Siamo giunti al primo di maggio, la cosidetta festa dei lavoratori. In questa giornata si sprecano retorica, frasi fatte, moniti e promesse. Tutto puntualmente disatteso. Va detto chiaramente che il lavoro così come lo intendiamo (ovvero in senso classico e romantico), non esiste più. Il lavoro non è più lavoro così come lo hanno conosciuto i nostri genitori, già dalla fine degli anni novanta, quando venne introdotta (ovviamente senza nessuna lotta concreta da parte dei sindacati), la flessibilità. 

Chiamavano così quella che da lì a poco sarebbe diventata precarietà. Un vero e proprio cavallo di Troia, che in nome di un lavoro meno rigido negli orari, ha portato alla fine del lavoro come lo si era sempre conosciuto. Il colpo definitivo e mortale al lavoro, ma anche ovviamente alle pensioni, lo si diede poi con l’introduzione della moneta unica. Da qual momento, nulla è stato più come prima, e sempre più, lavoro fa rima con povertà. Se un tempo bastava uno stipendio per permettere ad un padre di famiglia di portare avanti una famiglia con moglie e figli a carico, oggi occorre lavorare in due, e figli se ne fanno sempre meno.

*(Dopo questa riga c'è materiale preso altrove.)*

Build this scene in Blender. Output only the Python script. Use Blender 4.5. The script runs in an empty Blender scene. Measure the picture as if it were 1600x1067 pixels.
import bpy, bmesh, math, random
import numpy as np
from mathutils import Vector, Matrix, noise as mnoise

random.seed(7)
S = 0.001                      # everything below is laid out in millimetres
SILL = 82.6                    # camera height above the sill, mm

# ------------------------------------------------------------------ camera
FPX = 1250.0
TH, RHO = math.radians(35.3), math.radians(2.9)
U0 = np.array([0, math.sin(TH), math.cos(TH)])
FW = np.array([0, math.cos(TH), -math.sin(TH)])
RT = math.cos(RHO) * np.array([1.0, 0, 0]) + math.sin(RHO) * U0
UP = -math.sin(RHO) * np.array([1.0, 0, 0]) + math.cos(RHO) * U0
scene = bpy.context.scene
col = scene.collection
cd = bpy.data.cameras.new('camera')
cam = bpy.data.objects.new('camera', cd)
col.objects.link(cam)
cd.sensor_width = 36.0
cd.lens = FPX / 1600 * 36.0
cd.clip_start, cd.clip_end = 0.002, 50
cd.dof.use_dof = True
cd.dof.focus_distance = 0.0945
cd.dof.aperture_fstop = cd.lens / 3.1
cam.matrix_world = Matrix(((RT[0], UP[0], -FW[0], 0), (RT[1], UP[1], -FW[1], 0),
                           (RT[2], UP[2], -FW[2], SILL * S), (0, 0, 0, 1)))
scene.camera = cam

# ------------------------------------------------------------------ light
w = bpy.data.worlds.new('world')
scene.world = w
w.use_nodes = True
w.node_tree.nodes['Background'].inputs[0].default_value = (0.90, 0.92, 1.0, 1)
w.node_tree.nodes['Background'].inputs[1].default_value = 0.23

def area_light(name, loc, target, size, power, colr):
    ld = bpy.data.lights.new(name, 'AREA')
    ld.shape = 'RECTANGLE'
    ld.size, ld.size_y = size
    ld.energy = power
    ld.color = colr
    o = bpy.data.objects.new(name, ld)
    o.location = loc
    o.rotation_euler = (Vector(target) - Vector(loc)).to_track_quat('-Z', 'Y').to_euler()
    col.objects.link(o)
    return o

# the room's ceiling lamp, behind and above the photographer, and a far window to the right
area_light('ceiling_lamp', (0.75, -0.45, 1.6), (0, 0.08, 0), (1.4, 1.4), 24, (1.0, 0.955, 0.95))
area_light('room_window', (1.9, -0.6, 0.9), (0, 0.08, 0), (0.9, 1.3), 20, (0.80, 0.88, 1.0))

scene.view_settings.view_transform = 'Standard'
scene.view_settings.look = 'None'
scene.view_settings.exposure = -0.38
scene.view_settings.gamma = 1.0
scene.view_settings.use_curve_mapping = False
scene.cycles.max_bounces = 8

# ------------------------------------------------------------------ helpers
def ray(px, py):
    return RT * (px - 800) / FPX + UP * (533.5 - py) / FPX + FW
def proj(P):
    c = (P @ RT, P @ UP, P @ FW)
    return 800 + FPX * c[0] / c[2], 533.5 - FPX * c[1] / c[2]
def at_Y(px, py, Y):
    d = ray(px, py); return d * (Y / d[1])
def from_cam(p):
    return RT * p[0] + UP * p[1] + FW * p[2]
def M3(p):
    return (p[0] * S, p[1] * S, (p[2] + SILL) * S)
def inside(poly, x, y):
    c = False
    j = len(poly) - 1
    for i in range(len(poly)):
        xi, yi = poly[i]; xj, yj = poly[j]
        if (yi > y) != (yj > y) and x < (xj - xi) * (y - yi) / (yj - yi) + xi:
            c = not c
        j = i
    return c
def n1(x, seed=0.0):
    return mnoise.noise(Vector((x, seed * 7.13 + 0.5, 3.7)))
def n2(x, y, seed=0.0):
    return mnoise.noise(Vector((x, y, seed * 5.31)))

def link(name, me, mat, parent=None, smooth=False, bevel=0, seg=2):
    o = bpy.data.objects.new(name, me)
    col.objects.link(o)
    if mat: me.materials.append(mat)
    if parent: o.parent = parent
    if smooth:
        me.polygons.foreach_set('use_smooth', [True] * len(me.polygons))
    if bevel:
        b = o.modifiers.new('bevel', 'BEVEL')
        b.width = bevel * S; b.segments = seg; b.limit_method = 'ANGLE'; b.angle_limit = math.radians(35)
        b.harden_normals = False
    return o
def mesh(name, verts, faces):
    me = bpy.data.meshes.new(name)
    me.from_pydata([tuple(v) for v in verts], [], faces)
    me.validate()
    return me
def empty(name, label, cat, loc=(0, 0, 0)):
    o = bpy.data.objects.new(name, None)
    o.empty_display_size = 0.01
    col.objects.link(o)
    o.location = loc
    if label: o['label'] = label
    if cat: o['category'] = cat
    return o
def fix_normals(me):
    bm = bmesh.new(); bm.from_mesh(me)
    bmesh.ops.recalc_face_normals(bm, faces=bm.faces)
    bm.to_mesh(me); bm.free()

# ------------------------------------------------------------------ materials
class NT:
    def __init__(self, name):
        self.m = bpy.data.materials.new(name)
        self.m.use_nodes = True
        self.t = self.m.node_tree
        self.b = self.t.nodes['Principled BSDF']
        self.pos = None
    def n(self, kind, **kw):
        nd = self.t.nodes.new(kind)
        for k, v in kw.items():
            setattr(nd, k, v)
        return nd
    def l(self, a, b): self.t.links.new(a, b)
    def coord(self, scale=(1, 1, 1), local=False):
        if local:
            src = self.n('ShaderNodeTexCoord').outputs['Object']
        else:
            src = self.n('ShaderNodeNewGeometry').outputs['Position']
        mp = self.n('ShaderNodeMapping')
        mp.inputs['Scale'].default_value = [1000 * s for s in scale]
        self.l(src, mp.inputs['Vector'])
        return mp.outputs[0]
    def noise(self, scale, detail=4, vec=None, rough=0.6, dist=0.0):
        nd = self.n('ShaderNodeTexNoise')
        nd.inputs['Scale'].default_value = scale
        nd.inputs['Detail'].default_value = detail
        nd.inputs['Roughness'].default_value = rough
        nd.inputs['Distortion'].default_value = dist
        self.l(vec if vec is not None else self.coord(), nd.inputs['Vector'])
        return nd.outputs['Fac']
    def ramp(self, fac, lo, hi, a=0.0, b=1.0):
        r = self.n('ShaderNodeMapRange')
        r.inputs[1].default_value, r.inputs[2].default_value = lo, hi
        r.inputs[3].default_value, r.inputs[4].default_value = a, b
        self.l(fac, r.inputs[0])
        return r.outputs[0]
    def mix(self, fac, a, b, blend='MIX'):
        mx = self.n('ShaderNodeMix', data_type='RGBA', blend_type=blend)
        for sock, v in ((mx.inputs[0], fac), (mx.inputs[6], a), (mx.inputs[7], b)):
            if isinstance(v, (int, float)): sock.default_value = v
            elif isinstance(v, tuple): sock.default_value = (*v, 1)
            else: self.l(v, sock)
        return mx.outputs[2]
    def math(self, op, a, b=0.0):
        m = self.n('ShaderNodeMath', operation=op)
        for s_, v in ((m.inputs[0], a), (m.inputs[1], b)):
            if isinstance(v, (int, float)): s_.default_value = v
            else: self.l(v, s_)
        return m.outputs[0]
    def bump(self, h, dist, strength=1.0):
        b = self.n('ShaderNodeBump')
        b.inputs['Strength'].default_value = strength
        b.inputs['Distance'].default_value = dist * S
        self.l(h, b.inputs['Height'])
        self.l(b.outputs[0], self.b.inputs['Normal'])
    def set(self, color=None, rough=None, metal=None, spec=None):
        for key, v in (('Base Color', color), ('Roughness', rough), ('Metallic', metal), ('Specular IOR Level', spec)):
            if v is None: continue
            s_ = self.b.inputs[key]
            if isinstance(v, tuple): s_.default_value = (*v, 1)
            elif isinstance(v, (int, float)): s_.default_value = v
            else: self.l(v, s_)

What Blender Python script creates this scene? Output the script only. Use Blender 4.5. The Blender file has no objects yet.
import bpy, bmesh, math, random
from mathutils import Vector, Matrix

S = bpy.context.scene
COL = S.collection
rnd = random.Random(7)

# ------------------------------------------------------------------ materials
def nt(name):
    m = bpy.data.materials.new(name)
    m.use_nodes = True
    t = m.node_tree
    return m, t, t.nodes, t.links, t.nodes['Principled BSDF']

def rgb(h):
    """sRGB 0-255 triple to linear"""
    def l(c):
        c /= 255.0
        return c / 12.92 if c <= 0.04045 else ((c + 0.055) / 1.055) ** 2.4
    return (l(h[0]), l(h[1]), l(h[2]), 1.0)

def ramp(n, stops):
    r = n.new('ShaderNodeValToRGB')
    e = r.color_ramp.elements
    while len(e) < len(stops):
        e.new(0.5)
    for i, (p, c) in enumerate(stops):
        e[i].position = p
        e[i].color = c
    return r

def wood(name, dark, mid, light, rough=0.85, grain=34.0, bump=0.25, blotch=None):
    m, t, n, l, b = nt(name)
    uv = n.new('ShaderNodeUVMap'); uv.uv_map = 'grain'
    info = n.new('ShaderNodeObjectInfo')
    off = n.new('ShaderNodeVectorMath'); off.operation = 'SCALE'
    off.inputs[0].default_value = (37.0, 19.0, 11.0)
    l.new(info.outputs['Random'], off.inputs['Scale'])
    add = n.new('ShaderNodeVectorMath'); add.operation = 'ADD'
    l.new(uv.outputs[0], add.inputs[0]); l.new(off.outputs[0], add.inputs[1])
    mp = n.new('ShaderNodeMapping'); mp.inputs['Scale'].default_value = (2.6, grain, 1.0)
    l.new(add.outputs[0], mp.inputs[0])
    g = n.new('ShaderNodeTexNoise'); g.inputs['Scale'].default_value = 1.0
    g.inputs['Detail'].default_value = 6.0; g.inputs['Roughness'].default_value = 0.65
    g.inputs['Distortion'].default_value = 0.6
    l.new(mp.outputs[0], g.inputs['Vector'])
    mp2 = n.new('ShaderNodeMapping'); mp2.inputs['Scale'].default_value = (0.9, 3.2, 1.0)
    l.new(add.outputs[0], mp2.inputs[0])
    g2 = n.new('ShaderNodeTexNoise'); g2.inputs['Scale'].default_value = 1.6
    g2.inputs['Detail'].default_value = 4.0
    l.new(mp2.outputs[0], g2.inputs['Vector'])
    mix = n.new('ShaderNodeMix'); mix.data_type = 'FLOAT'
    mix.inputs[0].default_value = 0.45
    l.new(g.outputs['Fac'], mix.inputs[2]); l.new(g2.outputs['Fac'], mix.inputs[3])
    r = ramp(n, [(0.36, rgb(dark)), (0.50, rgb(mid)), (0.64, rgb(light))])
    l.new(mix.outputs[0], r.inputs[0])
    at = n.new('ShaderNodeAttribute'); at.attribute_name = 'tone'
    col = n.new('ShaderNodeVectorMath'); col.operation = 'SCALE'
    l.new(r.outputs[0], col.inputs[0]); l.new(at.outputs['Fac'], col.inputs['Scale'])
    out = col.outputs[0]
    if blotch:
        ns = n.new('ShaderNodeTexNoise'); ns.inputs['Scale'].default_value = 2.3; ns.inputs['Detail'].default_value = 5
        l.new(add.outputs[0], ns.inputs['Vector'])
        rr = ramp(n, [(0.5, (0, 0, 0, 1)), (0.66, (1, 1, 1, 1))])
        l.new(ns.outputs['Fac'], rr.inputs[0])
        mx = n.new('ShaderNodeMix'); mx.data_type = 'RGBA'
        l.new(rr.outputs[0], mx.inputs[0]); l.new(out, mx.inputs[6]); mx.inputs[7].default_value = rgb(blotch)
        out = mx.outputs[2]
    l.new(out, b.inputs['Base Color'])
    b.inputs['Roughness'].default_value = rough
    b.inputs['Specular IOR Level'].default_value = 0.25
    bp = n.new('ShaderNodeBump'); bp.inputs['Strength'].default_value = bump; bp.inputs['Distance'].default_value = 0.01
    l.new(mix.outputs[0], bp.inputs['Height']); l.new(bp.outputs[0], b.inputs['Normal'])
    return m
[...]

Oggi (sempre più), lavoro significa povertà, pochi diritti, nessuna certezza. E del primo maggio non resta che il Concertone di Roma organizzato dai sindacati, che ben lontani stanno dalle reali istanze e problematiche dei lavoratori, dei pensionati e dei disoccupati. Sempre al fianco dei governi, mai in campo per una nuova politica salariale, ormai non più rinviabile e che nulla può aver a che fare con i 15 euro in più al mese che il Governo proverà a far arrivare ai lavoratori e ai pensionati.